Exercise data

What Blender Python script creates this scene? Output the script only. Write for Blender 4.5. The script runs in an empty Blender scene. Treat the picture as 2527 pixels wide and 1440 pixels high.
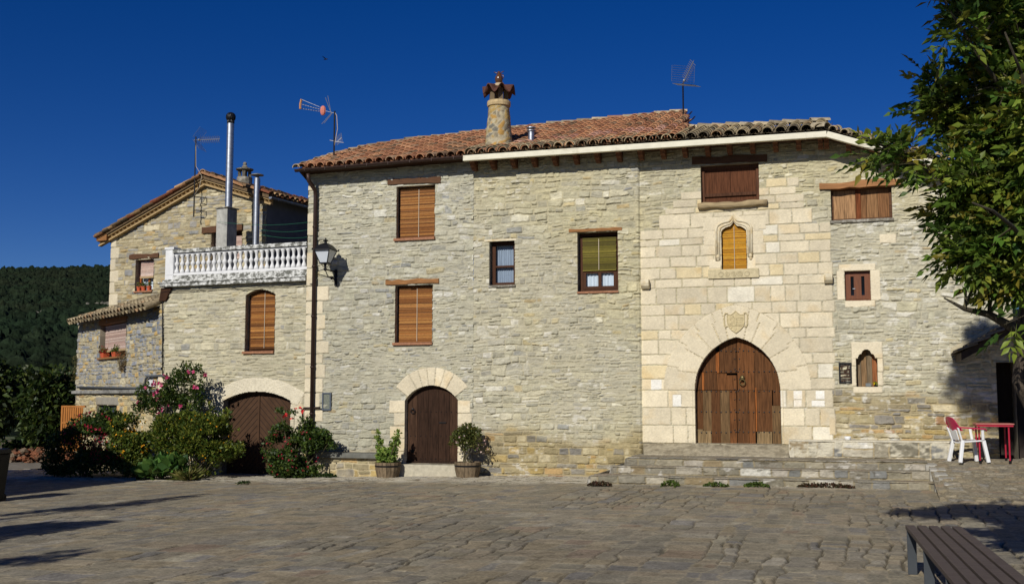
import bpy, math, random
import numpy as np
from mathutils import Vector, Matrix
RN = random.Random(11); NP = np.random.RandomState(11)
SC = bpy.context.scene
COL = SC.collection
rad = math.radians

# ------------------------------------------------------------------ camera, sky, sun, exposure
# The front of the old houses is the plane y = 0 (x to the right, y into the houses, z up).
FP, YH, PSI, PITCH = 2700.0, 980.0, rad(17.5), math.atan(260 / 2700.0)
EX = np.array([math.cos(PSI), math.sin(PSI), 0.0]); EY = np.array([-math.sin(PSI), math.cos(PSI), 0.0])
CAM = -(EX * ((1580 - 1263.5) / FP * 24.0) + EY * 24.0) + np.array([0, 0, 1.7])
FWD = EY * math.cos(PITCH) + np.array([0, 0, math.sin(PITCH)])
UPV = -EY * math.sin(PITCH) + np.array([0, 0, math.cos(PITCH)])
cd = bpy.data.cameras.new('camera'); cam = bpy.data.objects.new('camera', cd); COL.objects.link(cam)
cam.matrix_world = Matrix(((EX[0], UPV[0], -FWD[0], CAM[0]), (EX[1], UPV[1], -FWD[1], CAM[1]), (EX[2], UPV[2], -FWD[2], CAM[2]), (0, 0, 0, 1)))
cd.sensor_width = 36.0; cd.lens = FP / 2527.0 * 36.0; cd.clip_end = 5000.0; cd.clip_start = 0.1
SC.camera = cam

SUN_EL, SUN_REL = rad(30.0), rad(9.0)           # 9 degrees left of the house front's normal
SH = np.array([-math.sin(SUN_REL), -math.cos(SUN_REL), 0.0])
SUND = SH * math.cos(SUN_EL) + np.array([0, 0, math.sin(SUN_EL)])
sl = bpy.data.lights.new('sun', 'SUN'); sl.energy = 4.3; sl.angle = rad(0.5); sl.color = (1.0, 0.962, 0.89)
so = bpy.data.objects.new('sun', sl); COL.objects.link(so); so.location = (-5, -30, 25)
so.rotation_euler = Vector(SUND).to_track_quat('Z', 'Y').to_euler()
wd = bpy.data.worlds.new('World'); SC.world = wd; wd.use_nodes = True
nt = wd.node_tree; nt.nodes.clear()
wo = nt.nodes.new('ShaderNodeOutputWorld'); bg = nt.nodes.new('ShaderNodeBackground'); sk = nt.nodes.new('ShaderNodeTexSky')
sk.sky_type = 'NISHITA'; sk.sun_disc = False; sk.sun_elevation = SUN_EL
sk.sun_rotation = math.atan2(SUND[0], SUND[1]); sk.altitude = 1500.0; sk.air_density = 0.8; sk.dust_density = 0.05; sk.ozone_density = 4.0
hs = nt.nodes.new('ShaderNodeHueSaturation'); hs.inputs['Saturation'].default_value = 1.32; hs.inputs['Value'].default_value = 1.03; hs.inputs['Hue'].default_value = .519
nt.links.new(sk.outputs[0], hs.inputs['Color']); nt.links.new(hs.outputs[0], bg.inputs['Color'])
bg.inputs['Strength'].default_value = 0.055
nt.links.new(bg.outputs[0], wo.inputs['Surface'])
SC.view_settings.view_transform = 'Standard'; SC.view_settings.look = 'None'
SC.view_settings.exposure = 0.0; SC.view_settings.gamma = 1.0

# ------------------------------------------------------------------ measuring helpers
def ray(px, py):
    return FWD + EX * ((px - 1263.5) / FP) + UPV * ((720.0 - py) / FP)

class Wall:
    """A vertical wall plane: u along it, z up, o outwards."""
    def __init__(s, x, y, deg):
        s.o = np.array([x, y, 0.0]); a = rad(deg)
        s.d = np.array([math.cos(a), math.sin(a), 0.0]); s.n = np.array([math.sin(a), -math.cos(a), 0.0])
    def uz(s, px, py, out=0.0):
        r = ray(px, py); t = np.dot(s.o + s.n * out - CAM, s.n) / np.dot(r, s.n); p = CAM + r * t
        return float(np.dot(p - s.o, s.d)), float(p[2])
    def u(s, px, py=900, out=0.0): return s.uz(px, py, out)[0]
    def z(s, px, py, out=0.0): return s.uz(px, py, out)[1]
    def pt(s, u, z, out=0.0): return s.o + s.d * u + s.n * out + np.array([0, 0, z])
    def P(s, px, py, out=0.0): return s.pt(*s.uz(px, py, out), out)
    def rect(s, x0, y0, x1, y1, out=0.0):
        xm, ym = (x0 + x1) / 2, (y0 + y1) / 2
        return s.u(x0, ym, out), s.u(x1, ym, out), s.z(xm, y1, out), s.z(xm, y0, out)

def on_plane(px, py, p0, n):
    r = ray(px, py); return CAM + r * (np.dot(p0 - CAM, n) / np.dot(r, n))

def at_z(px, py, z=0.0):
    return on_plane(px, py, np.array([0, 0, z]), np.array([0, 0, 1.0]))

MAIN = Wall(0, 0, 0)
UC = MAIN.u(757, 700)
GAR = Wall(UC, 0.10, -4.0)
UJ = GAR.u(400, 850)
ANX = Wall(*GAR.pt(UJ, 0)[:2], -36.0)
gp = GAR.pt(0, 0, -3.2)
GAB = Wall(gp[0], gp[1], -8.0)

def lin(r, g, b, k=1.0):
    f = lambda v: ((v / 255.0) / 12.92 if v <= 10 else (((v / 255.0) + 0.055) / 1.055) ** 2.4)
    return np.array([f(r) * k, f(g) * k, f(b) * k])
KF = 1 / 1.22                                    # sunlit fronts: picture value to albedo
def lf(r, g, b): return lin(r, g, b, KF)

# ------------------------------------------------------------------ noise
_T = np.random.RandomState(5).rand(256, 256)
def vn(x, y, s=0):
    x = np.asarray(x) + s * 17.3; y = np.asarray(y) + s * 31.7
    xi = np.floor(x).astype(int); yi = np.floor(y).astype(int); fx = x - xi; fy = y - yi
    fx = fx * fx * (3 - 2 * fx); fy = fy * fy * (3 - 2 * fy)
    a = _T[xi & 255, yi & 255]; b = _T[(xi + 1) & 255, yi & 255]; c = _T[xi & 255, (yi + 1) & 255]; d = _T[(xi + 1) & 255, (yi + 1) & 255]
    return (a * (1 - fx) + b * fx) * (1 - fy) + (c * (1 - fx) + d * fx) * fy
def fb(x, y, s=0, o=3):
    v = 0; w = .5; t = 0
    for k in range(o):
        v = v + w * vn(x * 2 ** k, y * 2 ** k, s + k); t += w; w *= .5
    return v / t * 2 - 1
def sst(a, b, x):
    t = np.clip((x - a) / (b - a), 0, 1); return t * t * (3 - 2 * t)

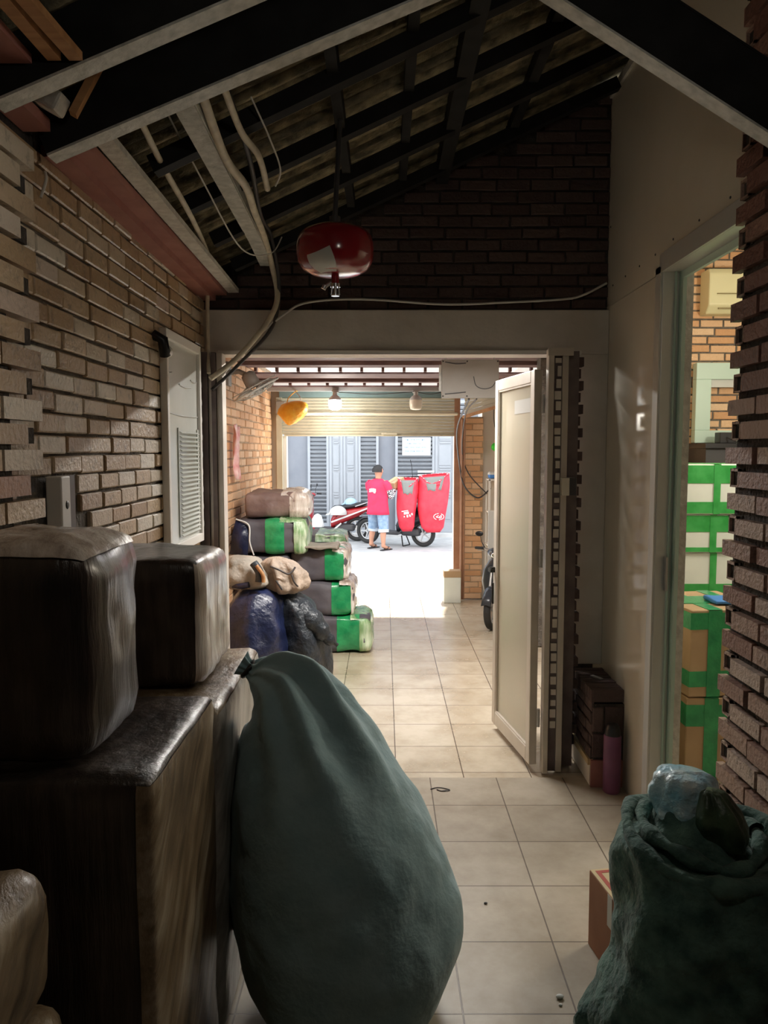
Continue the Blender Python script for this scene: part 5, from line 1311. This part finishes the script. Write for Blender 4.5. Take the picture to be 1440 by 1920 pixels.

Stated task
Return every line of the preceding records in which the word "this" appears.

Right answer
What Blender Python script creates this scene? Output the script only. Write for Blender 4.5. The script runs in an empty Blender scene. Treat the picture as 2527 pixels wide and 1440 pixels high.
Continue the Blender Python script for this scene: part 5, from line 1311. This part finishes the script. Write for Blender 4.5. Take the picture to be 1440 by 1920 pixels.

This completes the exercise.